McAteer argued that QIL also routinely underestimated the reserves it needed. He criticised it for appointing senior staff “without any experience in the insurance industry” and lamented “gifts” by it to the wider Quinn group of €385 million between 2006 and 2008.

Then he turned his guns on PwC, cutting to the core of the administrators’ case against their industry rival. McAteer accused it of wrongly giving QIL’s 2005-2008 accounts a clean bill of health and of failing to discuss the guarantees with the QIL board or management. He said it didn’t even attempt to establish if QIL had kept the regulator informed.

In 2010, as we all now know, the sky fell in on QIL. Financial regulator Matthew Elderfield heard of the guarantees and the administrators seized control. They plugged the reserves by drawing down €1.1 billion from the industry’s insurance compensation fund (ICF). This could eventually rise to €1.65 billion. The strain on the ICF led to a 2 per cent levy. Insurance customers could end up paying for Quinn’s mess for the next 20 years.

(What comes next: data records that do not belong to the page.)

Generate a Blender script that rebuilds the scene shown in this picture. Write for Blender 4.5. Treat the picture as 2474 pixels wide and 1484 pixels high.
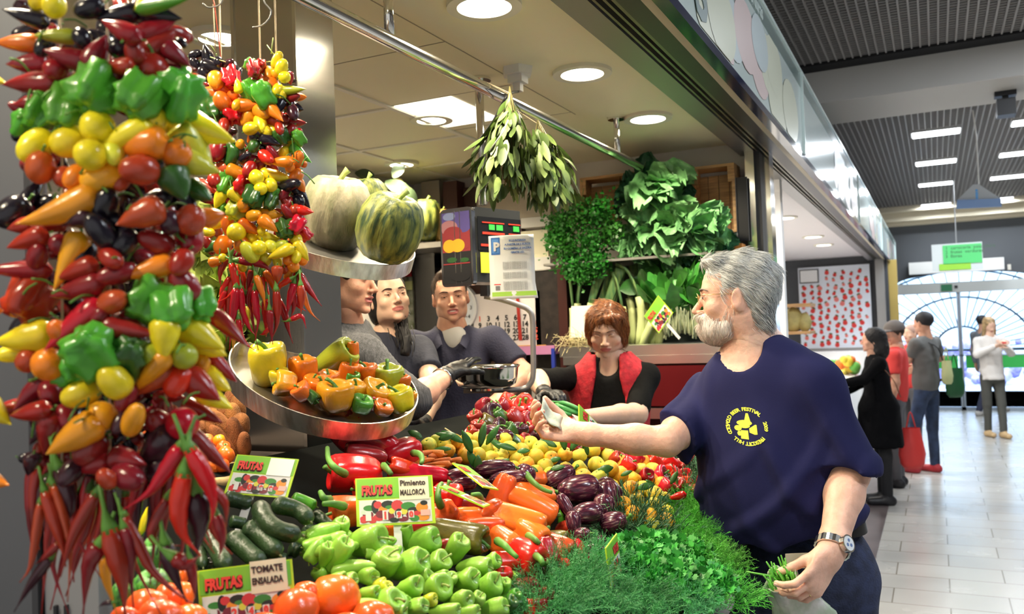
import bpy, math, random
import numpy as np
from math import sin, cos, pi, sqrt, atan2, radians
from mathutils import Vector, Matrix
random.seed(7); RNG = np.random.RandomState(7)
D = bpy.data
for _o in list(D.objects): D.objects.remove(_o)
SC = bpy.context.scene
COL = SC.collection

# ------------------------------------------------------------------ camera
F_PX = 2092.0; CX, CY = 1237.0, 742.0
yv = np.array([1025., -23., -2092.]); yv /= np.linalg.norm(yv)
xv = np.array([4277., 215., 2092.]); xv -= yv*(xv@yv); xv /= np.linalg.norm(xv)
CM = np.array([xv, yv, np.cross(xv, yv)])          # world = CM @ camera
CAMPOS = np.array([0, 0, 1.62])
cam = D.cameras.new('camera'); camo = D.objects.new('camera', cam); COL.objects.link(camo)
m4 = Matrix([[*CM[0], 0], [*CM[1], 0], [*CM[2], 0], [0, 0, 0, 1]]); m4.translation = Vector(CAMPOS)
camo.matrix_world = m4
cam.sensor_width = 23.6; cam.lens = F_PX/2474*23.6; cam.clip_start = .05; cam.clip_end = 200
cam.dof.use_dof = True; cam.dof.focus_distance = 2.1; cam.dof.aperture_fstop = 3.4
SC.camera = camo
# ------------------------------------------------------------------ world, exposure
W = D.worlds.new('world'); SC.world = W; W.use_nodes = True
bg = W.node_tree.nodes['Background']; bg.inputs[0].default_value = (.86, .87, .86, 1); bg.inputs[1].default_value = .50
SC.view_settings.view_transform = 'Standard'; SC.view_settings.look = 'None'
SC.view_settings.gamma = 1; SC.view_settings.exposure = .52; SC.view_settings.use_curve_mapping = False
SC.cycles.use_denoising = True; SC.cycles.max_bounces = 7; SC.cycles.caustics_reflective = False; SC.cycles.caustics_refractive = False
SC.cycles.sample_clamp_indirect = 6
WARM = (1.0, .86, .62); COOL = (.86, .93, 1.0)
def area(name, loc, size, power, col, rot=(0, 0, 0), sizey=None, spread=pi):
    l = D.lights.new(name, 'AREA'); l.energy = power; l.color = col; l.size = size; l.spread = spread
    if sizey: l.shape = 'RECTANGLE'; l.size_y = sizey
    else: l.shape = 'DISK'
    o = D.objects.new(name, l); o.location = loc; o.rotation_euler = rot; COL.objects.link(o); return o
def spot(name, loc, power, col, angle=2.4, blend=.6, rad=.07, rot=(0,0,0)):
    l = D.lights.new(name, 'SPOT'); l.energy = power; l.color = col; l.spot_size = angle; l.spot_blend = blend; l.shadow_soft_size = rad
    o = D.objects.new(name, l); o.location = loc; o.rotation_euler = rot; COL.objects.link(o); return o
CEIL = 2.57
STALL_LAMPS = [(-1.13, y) for y in (-.2, .62, 1.42, 2.2, 2.97, 3.78)]
BACK_LAMPS = [(-1.66, 1.05), (-1.95, 2.0), (-1.95, 3.25), (-2.6, 4.0)]
for x, y in STALL_LAMPS: spot('stall_light', (x, y, CEIL-.02), 50, WARM, angle=2.6, rad=.06)
for x, y in BACK_LAMPS: spot('stall_light', (x, y, CEIL-.03), 62, WARM, angle=2.6, rad=.06)
for x, y in ((-1.2, 4.98), (-1.2, 8.13), (-1.2, 10.2), (-1.22, 11.4), (-2.3, 7.5), (-2.3, 10.)): spot('stall_light', (x, y, CEIL-.03), 60, (1, .93, .82), angle=2.7, rad=.06)  # first one is added by the partition to brighten the white column
HALL_LIGHTS = [(x, y) for x in (.08, .97, 1.86) for y in (9.75, 11.6, 13.5, 16.0)] + [(.95, 5.6), (1.9, 5.6), (.95, 3.4), (.95, 1.2), (1.9, 1.2), (2.8, 3.4)]
for x, y in HALL_LIGHTS: area('hall_light', (x, y, 3.46), .42, 17, COOL, sizey=.18)
area('daylight', (1.0, 22.5, 6.5), 7.0, 1500, (.74, .87, 1.0), sizey=7.0)

# ------------------------------------------------------------------ picture-to-place helpers
def ray(px, py): return CM @ np.array([(px-CX)/F_PX, -(py-CY)/F_PX, -1.])
def P(px, py, d): return CAMPOS + ray(px, py)*d
def atz(px, py, z): r = ray(px, py); return CAMPOS + r*((z-1.62)/r[2])
def atx(px, py, x): r = ray(px, py); return CAMPOS + r*(x/r[0])
def aty(px, py, y): r = ray(px, py); return CAMPOS + r*(y/r[1])
def depth(p): return float(-(CM.T @ (np.array(p)-CAMPOS))[2])
def to_px(p): q = CM.T @ (np.array(p)-CAMPOS); return CX - q[0]/q[2]*F_PX, CY + q[1]/q[2]*F_PX
RIGHT = CM[:, 0]; UP = CM[:, 1]; TOWARD = CM[:, 2]       # directions in the world as the viewer stands
BED_X, BED_Z, BED_S = -.55, 1.04, .5
def bedz(x): return BED_Z + BED_S*(BED_X-x)
def bed(px, py, off=0.):                                  # point on the sloped produce display, lifted by off
    r = ray(px, py); t = (BED_Z+off+BED_S*BED_X-1.62)/(r[2]+BED_S*r[0]); return CAMPOS + r*t

# ------------------------------------------------------------------ materials
MATS = {}
def mat(name, col=(.5, .5, .5), rough=.5, metal=0., var=0., vs=8., bump=0., bs=60., coat=0., emit=0., trans=0., ior=1.45, sss=0., alpha=1., orand=0., spec=.5, sheen=0., stretch=None, var2=None, aniso=0.):
    if name in MATS: return MATS[name]
    m = D.materials.new(name); m.use_nodes = True; nt = m.node_tree; N = nt.nodes; L = nt.links
    b = N['Principled BSDF']; I = b.inputs
    I['Base Color'].default_value = (*col, 1); I['Roughness'].default_value = rough; I['Metallic'].default_value = metal
    I['Specular IOR Level'].default_value = spec; I['IOR'].default_value = ior
    I['Coat Weight'].default_value = coat; I['Coat Roughness'].default_value = .12
    I['Transmission Weight'].default_value = trans; I['Alpha'].default_value = alpha
    I['Sheen Weight'].default_value = sheen; I['Anisotropic'].default_value = aniso
    if sss: I['Subsurface Weight'].default_value = sss; I['Subsurface Radius'].default_value = (.012, .005, .003); I['Subsurface Scale'].default_value = 1.
    if emit: I['Emission Color'].default_value = (*col, 1); I['Emission Strength'].default_value = emit
    tc = N.new('ShaderNodeTexCoord'); src = tc.outputs['Object']
    if stretch:
        mp = N.new('ShaderNodeMapping'); mp.inputs['Scale'].default_value = stretch; L.new(src, mp.inputs[0]); src = mp.outputs[0]
    if var or var2:
        nz = N.new('ShaderNodeTexNoise'); nz.inputs['Scale'].default_value = vs; nz.inputs['Detail'].default_value = 4; L.new(src, nz.inputs[0])
        cr = N.new('ShaderNodeValToRGB'); c = np.array(col)
        c2 = np.array(var2) if var2 is not None else c*(1+var)
        c1 = c if var2 is not None else c*(1-var)
        cr.color_ramp.elements[0].position = .36; cr.color_ramp.elements[1].position = .64
        cr.color_ramp.elements[0].color = (*np.clip(c1, 0, 1), 1); cr.color_ramp.elements[1].color = (*np.clip(c2, 0, 1), 1)
        L.new(nz.outputs[0], cr.inputs[0]); out = cr.outputs[0]
        L.new(out, I['Base Color'])
    else: out = None
    if orand:
        oi = N.new('ShaderNodeObjectInfo'); hs = N.new('ShaderNodeHueSaturation'); mr = N.new('ShaderNodeMapRange')
        mr.inputs['To Min'].default_value = 1-orand; mr.inputs['To Max'].default_value = 1+orand
        L.new(oi.outputs['Random'], mr.inputs[0]); L.new(mr.outputs[0], hs.inputs['Value'])
        m2 = N.new('ShaderNodeMapRange'); m2.inputs['To Min'].default_value = .5-orand*.05; m2.inputs['To Max'].default_value = .5+orand*.05
        L.new(oi.outputs['Random'], m2.inputs[0]); L.new(m2.outputs[0], hs.inputs['Hue'])
        if out: L.new(out, hs.inputs['Color'])
        else: hs.inputs['Color'].default_value = (*col, 1)
        L.new(hs.outputs[0], I['Base Color'])
    if bump:
        n2 = N.new('ShaderNodeTexNoise'); n2.inputs['Scale'].default_value = bs; n2.inputs['Detail'].default_value = 3; L.new(src, n2.inputs[0])
        bp = N.new('ShaderNodeBump'); bp.inputs['Strength'].default_value = bump; bp.inputs['Distance'].default_value = .01
        L.new(n2.outputs[0], bp.inputs['Height']); L.new(bp.outputs[0], I['Normal'])
    MATS[name] = m; return m
steel = mat('brushed_steel', (.74, .72, .68), .32, 1., bump=.04, bs=30, stretch=(60, 60, 1.5))
chrome = mat('chrome', (.78, .77, .74), .12, 1.)
darkmetal = mat('dark_metal', (.06, .06, .065), .35, .6)
greymetal = mat('grey_metal', (.30, .30, .30), .4, .8)
white = mat('white_paint', (.78, .77, .74), .5)
black = mat('black_plastic', (.015, .015, .018), .4)
wood = mat('crate_wood', (.52, .30, .13), .6, var=.25, vs=6, stretch=(1, 12, 12), bump=.1)
string_m = mat('string', (.55, .45, .30), .8)

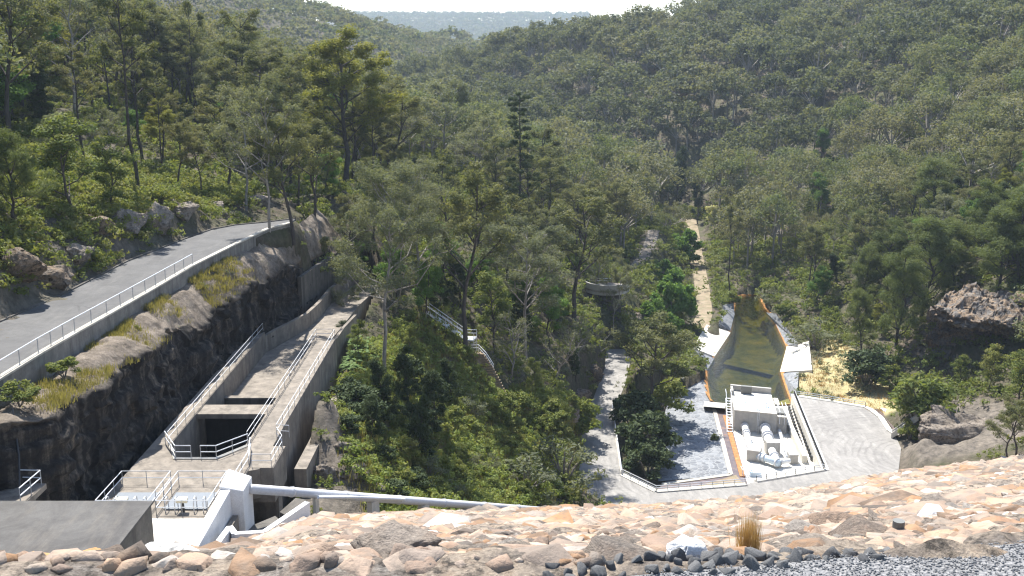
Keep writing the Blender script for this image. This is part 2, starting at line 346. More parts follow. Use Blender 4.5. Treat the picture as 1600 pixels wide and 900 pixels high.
# ------------------------------------------------------------------ terrain heights
CTRL = [PY(*c) for c in [
 # px, py, Y : ground seen in that bearing
 (40,430,95),(0,420,86),(100,300,128),(0,300,112),(300,325,134),(200,330,125),(400,300,172),(300,280,172),(200,200,205),(100,100,245),(0,50,255),(-200,200,150),(-200,20,250),
 (540,300,170),(600,280,250),(700,300,270),(800,250,420),(815,365,215),(760,330,230),(690,260,300),(600,360,175),(480,330,165),
 (598,590,122),(560,720,93),(520,640,98),(590,760,97),(620,660,112),(540,540,125),(520,480,140),(620,480,150),
 (669,487,151),(728,530,151),(742,558,148),(778,618,146.5),(740,700,123),(750,775,111),(850,650,148),(860,720,139),(830,560,170),(890,600,172),(700,440,170),(800,440,195),(880,480,215),(955,462,235),(960,510,212),
 (1020,470,240),(1015,390,300),(960,380,290),(900,330,300),(1080,345,394),(1000,330,390),(1050,300,430),(1160,330,380),
 (1300,400,283),(1300,210,420),(1400,300,330),(1600,300,255),(1500,400,232),(1600,420,205),(1420,440,240),(1500,200,370),(1600,100,400),(1700,300,230),
 (1000,200,470),(1150,250,440),(900,240,480),(1000,76,610),(1150,60,620),(1300,14,640),(1600,-60,600),(1800,0,480),(850,97,610),(700,188,560),(620,204,560),(780,138,600),(500,150,560),
 (1450,640,172),(1530,655,165),(1560,600,176),(1480,600,190),(1600,620,168),(1440,690,158),(1540,700,152),(1600,705,145),(1430,560,200),(1520,480,204),(1600,490,195),(1380,600,196),(1350,560,208),(1280,500,240),(1400,500,225),
]] + [
 # X, Y, z
 (-44,60,46),(-44,40,48),(-60,80,54),(-75,120,60),(-110,160,72),(-90,60,64),(-150,250,85),(-33,55,30),(-22,90,25.5),(-18,70,26),(-17,85,26),(-17,105,27),(-18,125,28.5),
 (0,60,22),(0,90,18.5),(30,60,8),(10,100,12),(35,110,0),(70,110,0),(110,120,8),(100,80,8),(120,60,15),(160,150,30),(200,200,45),
 (20,145,0),(40,150,0),(60,150,0),(70,165,0),(75,185,0),(30,175,0),(30,230,0),(70,230,-1),(45,270,-1),(58,285,-1),(66,340,0),(90,415,8),
 (-160,560,20),(-100,680,22),(-30,700,34),(-250,700,60),(-131,900,71),(-98,900,52),(-60,900,32),(-22,900,14),(20,900,14),(-256,900,104),(-450,900,150),(-400,500,130),(-250,400,100),(120,900,60),(250,900,130),(500,900,170),(500,500,140),(350,300,90),
 (-70,1400,16),(0,1400,20),(-400,1400,110),(400,1400,110),(-1100,4200,136),(-500,4200,133),(-200,4200,131),(80,4200,131),(300,4200,132),(1100,4200,137),(0,3000,26),(-300,3000,30),(300,3000,30),(0,5400,110),(-1500,5400,110),(1500,5400,110),(-1500,2200,120),(1500,2200,120),(-1200,900,170),(1200,900,180),(-1500,100,150),(1500,100,150),(0,1900,20),(900,3000,60),(-900,3000,60),
]
CTRL = np.array(CTRL, float)
def _tps():
    P = CTRL[:, :2]; D = np.hypot(*(P[:, None] - P[None]).transpose(2, 0, 1)); n = len(P)
    A = np.zeros((n + 3, n + 3)); A[:n, :n] = -D - np.eye(n) * .6; A[:n, n] = 1; A[:n, n + 1:] = P / 1000; A[n, :n] = 1; A[n + 1:, :n] = P.T / 1000
    return np.linalg.solve(A, np.concatenate([CTRL[:, 2], [0, 0, 0]]))
_W = _tps()
def H0(X, Y):
    X = np.asarray(X, float); Y = np.asarray(Y, float); o = _W[-3] + _W[-2] * X / 1000 + _W[-1] * Y / 1000
    for i in range(len(CTRL)): o = o - _W[i] * np.hypot(X - CTRL[i, 0], Y - CTRL[i, 1])
    return o
SLP = ([-400, 0, 160, 340, 480, 800, 1000, 1200, 1400, 1600, 2200], [.56, .55, .53, .502, .462, .455, .454, .443, .416, .397, .375])
def zface(X, Y):
    Y = np.asarray(Y, float); px = 800 + 1556 * np.asarray(X, float) / np.maximum(Y, 1)
    return np.where(Y < 9.5, 61, 61 - (np.interp(px, *SLP) + .0068) * (Y - 9.5) - .12 * np.clip((Y - 9.6) / 3, 0, 1))
def face_mask(X, Y):
    lim = np.where(Y < 60, -21.3, np.where(Y < 72, -21.3 + (Y - 60) * 6.3 / 12, -15 + (Y - 72) * .6))
    return X > lim
def poly_dist(X, Y, P):
    """signed distance to an outline, negative inside"""
    P = np.array(P, float)[:, :2]; n = len(P); d = np.full(X.shape, 1e9); ins = np.zeros(X.shape, bool)
    for i in range(n):
        a = P[i]; b = P[(i + 1) % n]; e = b - a; t = np.clip(((X - a[0]) * e[0] + (Y - a[1]) * e[1]) / max(e @ e, 1e-9), 0, 1)
        d = np.minimum(d, np.hypot(X - a[0] - t * e[0], Y - a[1] - t * e[1]))
        c = ((a[1] > Y) != (b[1] > Y)) & (X < (b[0] - a[0]) * (Y - a[1]) / ((b[1] - a[1]) or 1e-9) + a[0]); ins ^= c
    return np.where(ins, -d, d)
def line_dist(X, Y, P):
    P = np.array(P, float); d = np.full(X.shape, 1e9); z = np.zeros(X.shape)
    for a, b in zip(P[:-1], P[1:]):
        e = (b - a)[:2]; t = np.clip(((X - a[0]) * e[0] + (Y - a[1]) * e[1]) / max(e @ e, 1e-9), 0, 1)
        q = np.hypot(X - a[0] - t * e[0], Y - a[1] - t * e[1]); m = q < d; d = np.where(m, q, d); z = np.where(m, a[2] + t * (b[2] - a[2]), z)
    return d, z
# ---- plan outlines
ROADZ = 42.0
WALL_TOP = [PZ(*p, ROADZ) for p in [(-150,690),(0,590),(60,553),(117,520),(167,492),(227,458),(300,415),(360,385),(417,358),(452,349)]]
ROAD_FAR = [PZ(*p, ROADZ) for p in [(-150,560),(0,503),(93,463),(200,408),(293,372),(330,359),(367,352),(410,348),(462,342)]]
ROAD_POLY = WALL_TOP + ROAD_FAR[::-1]
CUT_EDGE = [(-36.6,48,41),(-36.8,60,40.6),(-36.6,66,40.4),(-34.4,69.8,40.2),(-33.0,72.5,39.8),(-32.4,90,38.8),(-32.0,111.3,37.6),(-30.2,121,38.0),(-29.0,134,37.3),(-26.6,153,35.0),(-24.5,165,34)]
TRENCH = [(p[0] - .7, p[1]) for p in WALL_TOP if p[1] < 131] + [(-28,140),(-26.2,153),(-23.5,166),(-20,160),(-21,140),(-19.4,119),(-19.4,72),(-21.3,60),(-21.3,44),(-40,44)]
LOWER_POLY = [PZ(*p, 0) for p in [(905,815),(1000,815),(1200,800),(1330,780),(1403,745),(1408,700),(1395,672),(1377,655),(1365,640),(1300,627),(1242,617),(1287,733),(1180,752),(1165,757),(1025,768),(972,742),(964,690),(960,640),(977,600),(986,560),(975,545),(948,545),(945,575),(928,620),(914,650),(905,710)]]
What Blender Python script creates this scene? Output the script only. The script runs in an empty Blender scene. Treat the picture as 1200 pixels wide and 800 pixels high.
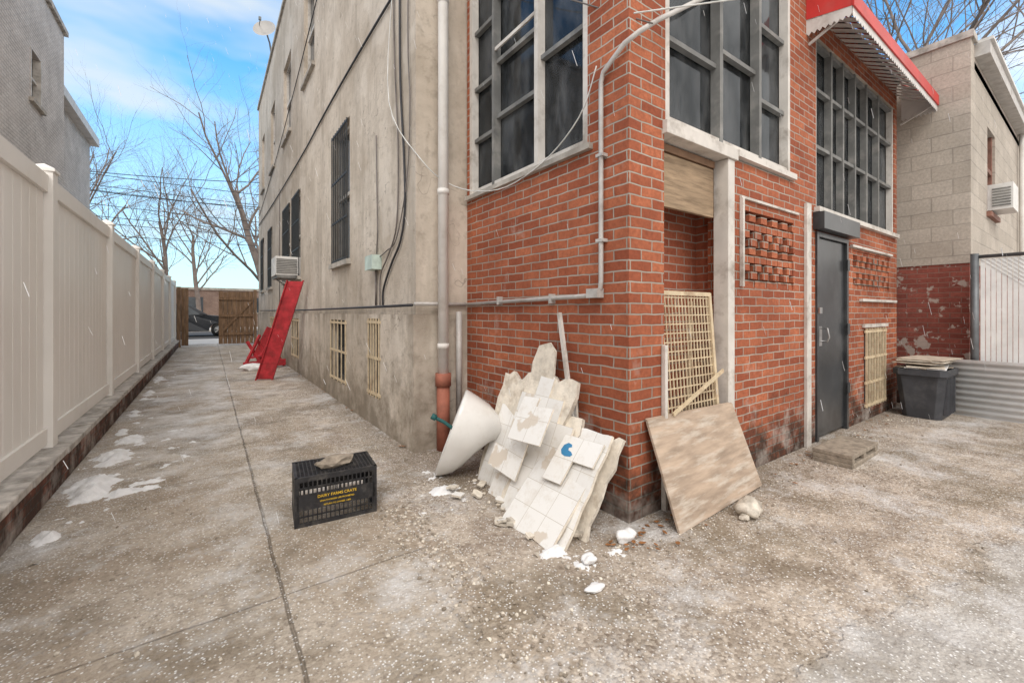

If PwC had done its job properly, McAteer argued, the company’s board or the regulator could have “compelled” QIL to take corrective action and avoid giving out the €385 million “gifts”.

Proceedings were originally issued in February 2012 but a writ was not served on PwC until earlier this month. Kelly noted that a delay of that magnitude would normally spell "doom" for an application to come before the Commercial Court. But he accepted McAteer's explanation that the priority was to first stabilise and sell QIL's operations, most of which were bought by Liberty Mutual in 2011.


Mammoth task
The preparation of the case so far has already been a mammoth task, Kelly accepted. McCann Fitzgerald had to step aside as the administrators' solicitors this year, after discovering a potential conflict of interest in preparing the case. McAteer also described how he had to look abroad for insurance experts to properly assess the shortfall at QIL.

The case promises to be one of the most complex overseen by the Commercial Court. Discovery orders are expected to come to 40 million documents.

A statement of claim is due to be filed by September 20th, both sides agreed. McAteer told the court that if the QIL administrators win, they may seek “circa €1 billion” from PwC for professional negligence and breach of contract.

Even by accountants’ standards that would be a crippling bill.